(Recorded data)
_ _ _ _ _ _ _

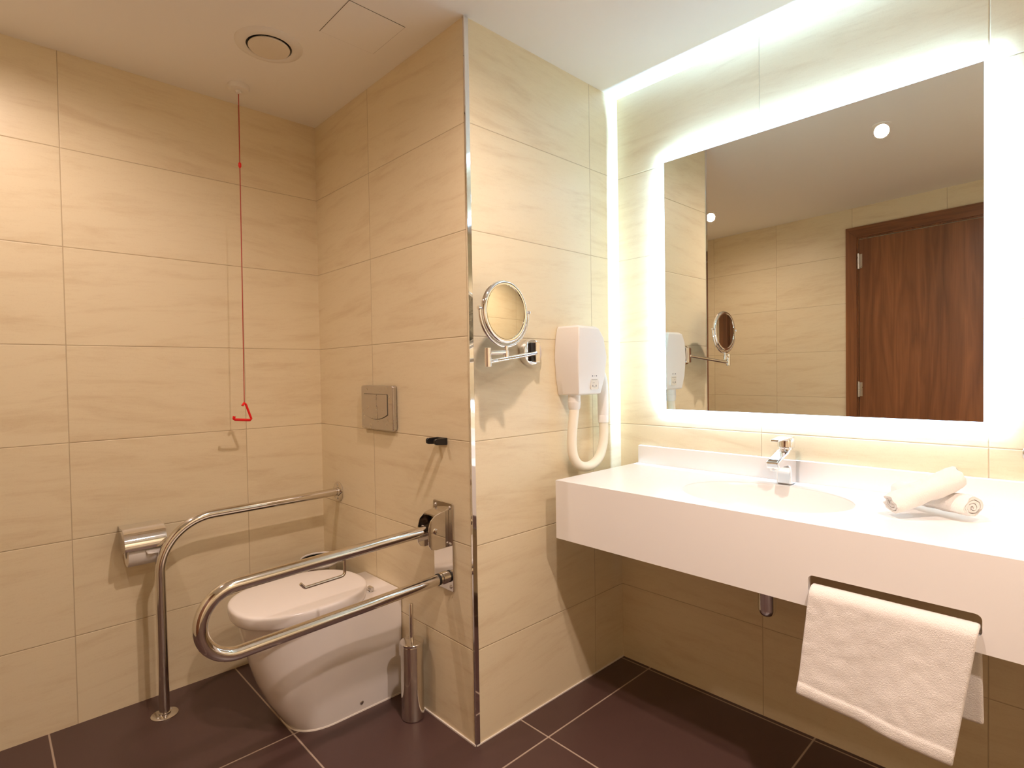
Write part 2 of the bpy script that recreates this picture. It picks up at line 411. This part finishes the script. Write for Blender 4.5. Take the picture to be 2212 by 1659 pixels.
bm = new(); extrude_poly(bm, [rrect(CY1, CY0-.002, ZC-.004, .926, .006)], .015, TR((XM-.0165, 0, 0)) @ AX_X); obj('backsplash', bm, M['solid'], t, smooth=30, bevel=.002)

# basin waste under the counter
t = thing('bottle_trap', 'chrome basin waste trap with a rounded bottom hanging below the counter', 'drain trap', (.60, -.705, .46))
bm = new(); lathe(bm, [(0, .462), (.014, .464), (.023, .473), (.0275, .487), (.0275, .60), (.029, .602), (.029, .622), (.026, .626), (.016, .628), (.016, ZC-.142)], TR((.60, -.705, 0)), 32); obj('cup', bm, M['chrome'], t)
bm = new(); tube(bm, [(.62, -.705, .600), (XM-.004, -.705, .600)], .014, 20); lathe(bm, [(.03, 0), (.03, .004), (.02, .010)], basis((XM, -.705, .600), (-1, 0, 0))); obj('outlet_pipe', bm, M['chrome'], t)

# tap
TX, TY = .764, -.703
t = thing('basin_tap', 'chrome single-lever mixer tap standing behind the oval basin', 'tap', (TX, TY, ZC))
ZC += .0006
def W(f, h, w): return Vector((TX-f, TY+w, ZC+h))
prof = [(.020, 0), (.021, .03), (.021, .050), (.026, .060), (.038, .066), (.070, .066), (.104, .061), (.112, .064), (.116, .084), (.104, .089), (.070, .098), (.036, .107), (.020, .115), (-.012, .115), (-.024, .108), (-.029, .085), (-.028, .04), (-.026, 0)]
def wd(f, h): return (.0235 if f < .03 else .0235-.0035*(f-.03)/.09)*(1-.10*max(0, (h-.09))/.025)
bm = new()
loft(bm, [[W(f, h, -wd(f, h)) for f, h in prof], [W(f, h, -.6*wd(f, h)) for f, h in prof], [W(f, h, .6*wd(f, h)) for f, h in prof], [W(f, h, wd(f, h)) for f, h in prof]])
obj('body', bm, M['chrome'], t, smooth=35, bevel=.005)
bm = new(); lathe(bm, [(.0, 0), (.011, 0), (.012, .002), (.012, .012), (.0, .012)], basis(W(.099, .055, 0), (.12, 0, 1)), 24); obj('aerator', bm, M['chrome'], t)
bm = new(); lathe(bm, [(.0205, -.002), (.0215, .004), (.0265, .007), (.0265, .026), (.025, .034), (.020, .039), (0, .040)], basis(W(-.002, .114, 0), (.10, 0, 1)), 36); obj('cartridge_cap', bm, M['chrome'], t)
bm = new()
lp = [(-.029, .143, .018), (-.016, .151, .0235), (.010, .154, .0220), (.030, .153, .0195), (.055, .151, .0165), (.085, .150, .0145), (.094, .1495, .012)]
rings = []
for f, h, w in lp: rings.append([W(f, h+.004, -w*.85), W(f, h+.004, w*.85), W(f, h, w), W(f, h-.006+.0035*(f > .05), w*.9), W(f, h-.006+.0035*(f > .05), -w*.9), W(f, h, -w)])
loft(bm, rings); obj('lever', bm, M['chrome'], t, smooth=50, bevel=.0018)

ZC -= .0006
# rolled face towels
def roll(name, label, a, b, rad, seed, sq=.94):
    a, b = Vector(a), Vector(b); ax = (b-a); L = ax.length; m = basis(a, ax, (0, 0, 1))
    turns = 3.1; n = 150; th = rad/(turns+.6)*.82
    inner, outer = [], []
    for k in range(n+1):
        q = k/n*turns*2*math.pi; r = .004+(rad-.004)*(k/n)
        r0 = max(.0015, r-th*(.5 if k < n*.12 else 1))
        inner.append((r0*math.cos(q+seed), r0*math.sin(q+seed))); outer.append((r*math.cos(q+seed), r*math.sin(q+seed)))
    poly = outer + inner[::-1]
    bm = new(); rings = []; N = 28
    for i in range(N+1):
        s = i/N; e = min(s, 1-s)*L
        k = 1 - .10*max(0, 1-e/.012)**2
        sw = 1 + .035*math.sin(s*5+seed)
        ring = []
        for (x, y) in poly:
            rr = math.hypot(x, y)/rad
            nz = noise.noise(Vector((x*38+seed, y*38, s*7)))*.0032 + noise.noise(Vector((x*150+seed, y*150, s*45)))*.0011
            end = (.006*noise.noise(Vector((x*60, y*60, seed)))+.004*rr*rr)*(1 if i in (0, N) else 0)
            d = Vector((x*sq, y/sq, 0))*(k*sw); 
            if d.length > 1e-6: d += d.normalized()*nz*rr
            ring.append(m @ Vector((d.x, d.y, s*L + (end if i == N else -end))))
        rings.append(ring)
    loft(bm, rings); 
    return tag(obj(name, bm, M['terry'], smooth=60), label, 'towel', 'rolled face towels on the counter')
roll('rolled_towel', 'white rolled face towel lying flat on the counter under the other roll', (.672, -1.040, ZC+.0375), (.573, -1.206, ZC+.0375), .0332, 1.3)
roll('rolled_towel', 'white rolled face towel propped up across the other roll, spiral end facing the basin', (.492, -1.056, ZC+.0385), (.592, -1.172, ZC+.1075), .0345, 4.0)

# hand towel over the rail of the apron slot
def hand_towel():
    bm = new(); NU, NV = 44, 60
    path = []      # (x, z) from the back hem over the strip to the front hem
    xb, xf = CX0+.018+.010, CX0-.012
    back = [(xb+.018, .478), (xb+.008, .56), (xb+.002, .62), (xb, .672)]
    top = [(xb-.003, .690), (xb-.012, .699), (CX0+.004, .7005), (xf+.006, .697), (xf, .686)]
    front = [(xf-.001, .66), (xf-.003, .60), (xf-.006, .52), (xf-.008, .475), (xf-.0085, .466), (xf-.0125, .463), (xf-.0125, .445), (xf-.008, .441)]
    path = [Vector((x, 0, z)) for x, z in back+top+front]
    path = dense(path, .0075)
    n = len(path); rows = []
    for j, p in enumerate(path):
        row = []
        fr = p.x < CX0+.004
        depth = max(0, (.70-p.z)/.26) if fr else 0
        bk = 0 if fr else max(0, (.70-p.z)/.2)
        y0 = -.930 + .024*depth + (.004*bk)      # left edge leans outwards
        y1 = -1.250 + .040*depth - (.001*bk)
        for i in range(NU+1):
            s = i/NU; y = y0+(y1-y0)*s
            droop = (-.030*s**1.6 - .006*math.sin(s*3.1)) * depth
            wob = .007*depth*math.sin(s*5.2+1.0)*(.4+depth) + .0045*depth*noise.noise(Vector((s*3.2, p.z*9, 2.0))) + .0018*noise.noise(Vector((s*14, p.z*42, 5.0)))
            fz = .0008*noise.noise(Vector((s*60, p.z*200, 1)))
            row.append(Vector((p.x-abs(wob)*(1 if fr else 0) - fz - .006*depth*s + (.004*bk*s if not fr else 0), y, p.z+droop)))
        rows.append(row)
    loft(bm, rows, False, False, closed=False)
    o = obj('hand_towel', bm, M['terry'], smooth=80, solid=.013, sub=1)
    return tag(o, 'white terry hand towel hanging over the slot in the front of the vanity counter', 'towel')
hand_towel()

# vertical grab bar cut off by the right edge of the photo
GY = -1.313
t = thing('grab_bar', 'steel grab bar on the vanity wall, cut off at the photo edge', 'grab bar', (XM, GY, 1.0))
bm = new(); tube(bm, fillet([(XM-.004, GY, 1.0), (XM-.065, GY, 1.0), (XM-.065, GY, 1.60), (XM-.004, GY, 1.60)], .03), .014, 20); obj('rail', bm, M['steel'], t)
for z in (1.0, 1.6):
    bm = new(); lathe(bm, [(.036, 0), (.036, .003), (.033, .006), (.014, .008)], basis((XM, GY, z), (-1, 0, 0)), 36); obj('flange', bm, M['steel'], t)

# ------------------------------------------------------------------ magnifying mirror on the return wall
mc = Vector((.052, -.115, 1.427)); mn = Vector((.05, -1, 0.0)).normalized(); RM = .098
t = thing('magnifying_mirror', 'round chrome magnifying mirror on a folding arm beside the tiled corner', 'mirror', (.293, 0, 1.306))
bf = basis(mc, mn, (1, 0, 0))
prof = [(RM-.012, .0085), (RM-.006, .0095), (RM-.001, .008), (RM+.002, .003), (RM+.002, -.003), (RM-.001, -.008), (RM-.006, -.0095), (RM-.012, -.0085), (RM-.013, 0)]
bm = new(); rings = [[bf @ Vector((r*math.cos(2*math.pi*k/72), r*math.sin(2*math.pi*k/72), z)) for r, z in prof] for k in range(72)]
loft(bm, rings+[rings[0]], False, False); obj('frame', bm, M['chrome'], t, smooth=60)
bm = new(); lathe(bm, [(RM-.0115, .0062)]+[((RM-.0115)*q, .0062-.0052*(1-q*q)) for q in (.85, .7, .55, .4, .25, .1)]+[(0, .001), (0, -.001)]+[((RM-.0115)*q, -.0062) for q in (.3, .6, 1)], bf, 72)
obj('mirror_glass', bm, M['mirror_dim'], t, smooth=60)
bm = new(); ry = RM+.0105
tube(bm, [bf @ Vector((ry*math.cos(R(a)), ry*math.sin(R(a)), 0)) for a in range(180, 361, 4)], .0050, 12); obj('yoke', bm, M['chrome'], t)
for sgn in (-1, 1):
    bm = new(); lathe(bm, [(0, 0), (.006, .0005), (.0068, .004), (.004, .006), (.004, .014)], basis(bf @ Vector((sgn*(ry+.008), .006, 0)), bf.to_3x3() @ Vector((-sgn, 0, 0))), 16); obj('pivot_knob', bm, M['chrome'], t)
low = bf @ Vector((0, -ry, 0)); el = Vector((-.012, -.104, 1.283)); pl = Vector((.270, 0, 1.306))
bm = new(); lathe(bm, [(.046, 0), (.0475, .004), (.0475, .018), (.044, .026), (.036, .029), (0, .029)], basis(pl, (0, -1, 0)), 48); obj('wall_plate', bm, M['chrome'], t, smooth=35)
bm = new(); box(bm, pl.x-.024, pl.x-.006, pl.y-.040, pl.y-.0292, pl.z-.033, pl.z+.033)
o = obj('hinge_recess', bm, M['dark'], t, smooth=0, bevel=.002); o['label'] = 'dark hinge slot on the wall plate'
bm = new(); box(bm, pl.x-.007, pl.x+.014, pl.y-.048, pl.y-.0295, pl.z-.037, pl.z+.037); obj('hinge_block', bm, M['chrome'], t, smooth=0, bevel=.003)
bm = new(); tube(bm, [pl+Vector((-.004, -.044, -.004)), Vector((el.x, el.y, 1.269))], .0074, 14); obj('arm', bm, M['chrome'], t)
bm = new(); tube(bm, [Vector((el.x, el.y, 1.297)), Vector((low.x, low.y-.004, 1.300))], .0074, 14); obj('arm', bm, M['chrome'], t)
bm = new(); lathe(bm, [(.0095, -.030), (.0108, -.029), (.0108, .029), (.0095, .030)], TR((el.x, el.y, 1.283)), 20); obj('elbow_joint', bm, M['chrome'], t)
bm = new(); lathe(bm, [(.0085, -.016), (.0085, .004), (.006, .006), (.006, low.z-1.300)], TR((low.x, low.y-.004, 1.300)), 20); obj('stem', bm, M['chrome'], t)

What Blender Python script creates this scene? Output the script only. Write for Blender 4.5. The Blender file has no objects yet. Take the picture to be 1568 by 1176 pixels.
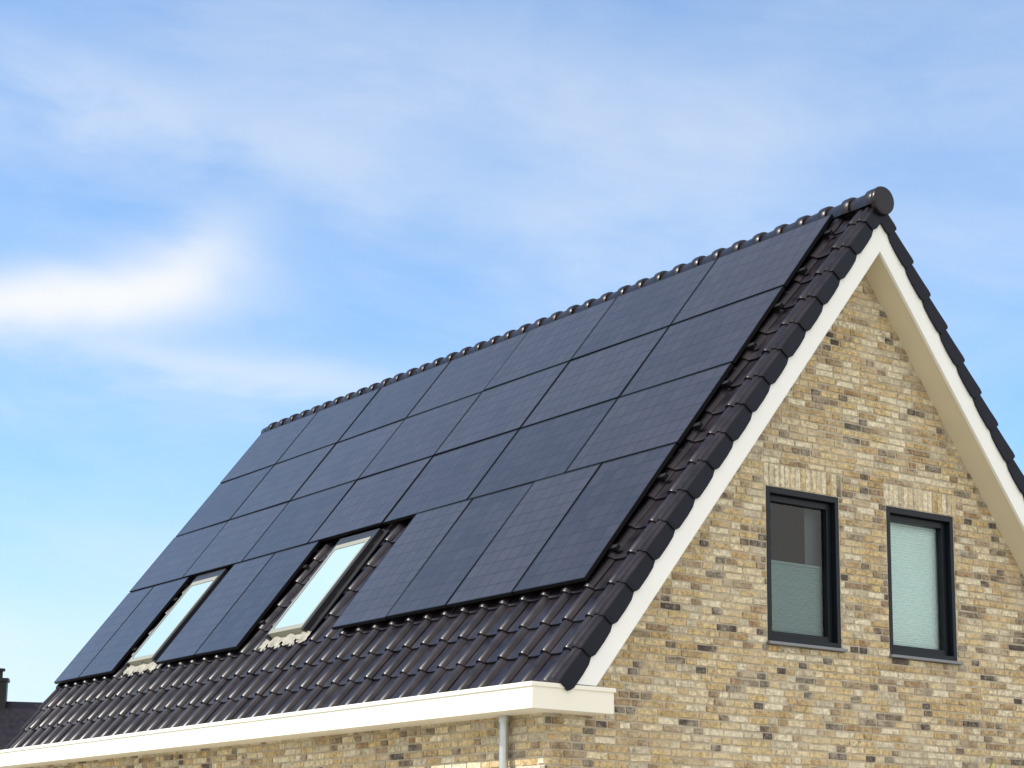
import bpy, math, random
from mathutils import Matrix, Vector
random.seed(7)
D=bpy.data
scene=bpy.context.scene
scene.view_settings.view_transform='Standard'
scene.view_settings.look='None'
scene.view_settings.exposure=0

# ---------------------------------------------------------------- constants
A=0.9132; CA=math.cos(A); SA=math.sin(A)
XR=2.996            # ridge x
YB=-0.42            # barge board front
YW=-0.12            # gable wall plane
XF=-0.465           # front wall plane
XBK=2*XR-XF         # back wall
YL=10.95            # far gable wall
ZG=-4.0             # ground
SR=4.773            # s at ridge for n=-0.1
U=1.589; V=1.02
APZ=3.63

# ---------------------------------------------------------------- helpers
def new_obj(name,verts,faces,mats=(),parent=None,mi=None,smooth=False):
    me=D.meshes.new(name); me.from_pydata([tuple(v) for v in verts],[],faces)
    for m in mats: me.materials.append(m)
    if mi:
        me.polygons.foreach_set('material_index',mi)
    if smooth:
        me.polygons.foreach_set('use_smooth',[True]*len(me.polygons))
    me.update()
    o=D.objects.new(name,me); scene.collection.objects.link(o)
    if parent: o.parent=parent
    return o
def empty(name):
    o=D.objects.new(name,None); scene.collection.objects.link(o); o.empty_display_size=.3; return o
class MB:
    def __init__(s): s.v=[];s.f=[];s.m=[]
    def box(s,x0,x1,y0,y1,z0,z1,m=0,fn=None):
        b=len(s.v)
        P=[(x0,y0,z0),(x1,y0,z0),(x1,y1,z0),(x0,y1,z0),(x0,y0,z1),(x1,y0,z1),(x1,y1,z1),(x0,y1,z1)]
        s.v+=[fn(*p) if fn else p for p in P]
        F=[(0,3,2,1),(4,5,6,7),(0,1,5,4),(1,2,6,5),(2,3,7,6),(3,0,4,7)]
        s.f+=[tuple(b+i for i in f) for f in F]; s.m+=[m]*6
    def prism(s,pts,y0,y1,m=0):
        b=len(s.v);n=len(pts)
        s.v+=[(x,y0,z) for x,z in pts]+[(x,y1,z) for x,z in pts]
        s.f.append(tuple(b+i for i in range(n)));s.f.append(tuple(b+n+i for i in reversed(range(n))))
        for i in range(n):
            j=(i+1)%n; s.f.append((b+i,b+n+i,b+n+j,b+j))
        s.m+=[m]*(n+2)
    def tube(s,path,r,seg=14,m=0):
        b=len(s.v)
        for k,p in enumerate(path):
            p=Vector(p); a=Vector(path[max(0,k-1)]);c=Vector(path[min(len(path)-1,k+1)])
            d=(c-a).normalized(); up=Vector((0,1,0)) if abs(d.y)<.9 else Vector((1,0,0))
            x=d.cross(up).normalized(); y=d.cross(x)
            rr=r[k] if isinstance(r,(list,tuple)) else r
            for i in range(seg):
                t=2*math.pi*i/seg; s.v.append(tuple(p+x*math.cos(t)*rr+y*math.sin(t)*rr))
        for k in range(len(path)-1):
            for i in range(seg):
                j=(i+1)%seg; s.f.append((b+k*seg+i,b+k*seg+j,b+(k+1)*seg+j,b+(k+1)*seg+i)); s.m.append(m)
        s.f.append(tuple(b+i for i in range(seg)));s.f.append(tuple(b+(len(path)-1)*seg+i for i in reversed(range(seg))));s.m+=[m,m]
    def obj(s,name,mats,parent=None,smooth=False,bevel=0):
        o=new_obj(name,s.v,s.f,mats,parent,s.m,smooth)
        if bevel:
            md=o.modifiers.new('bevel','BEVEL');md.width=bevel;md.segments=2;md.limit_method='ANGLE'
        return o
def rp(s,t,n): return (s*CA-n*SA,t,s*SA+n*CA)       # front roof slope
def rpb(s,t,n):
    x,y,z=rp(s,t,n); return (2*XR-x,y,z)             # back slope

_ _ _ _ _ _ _

**Short problem:** Every line in the data that holds "Write" should be copied out.

**Written solution:**
Write part 2 of the bpy script that recreates this picture. It picks up at line 411. This part finishes the script. Write for Blender 4.5. Take the picture to be 2212 by 1659 pixels.
What Blender Python script creates this scene? Output the script only. Write for Blender 4.5. The Blender file has no objects yet. Take the picture to be 1568 by 1176 pixels.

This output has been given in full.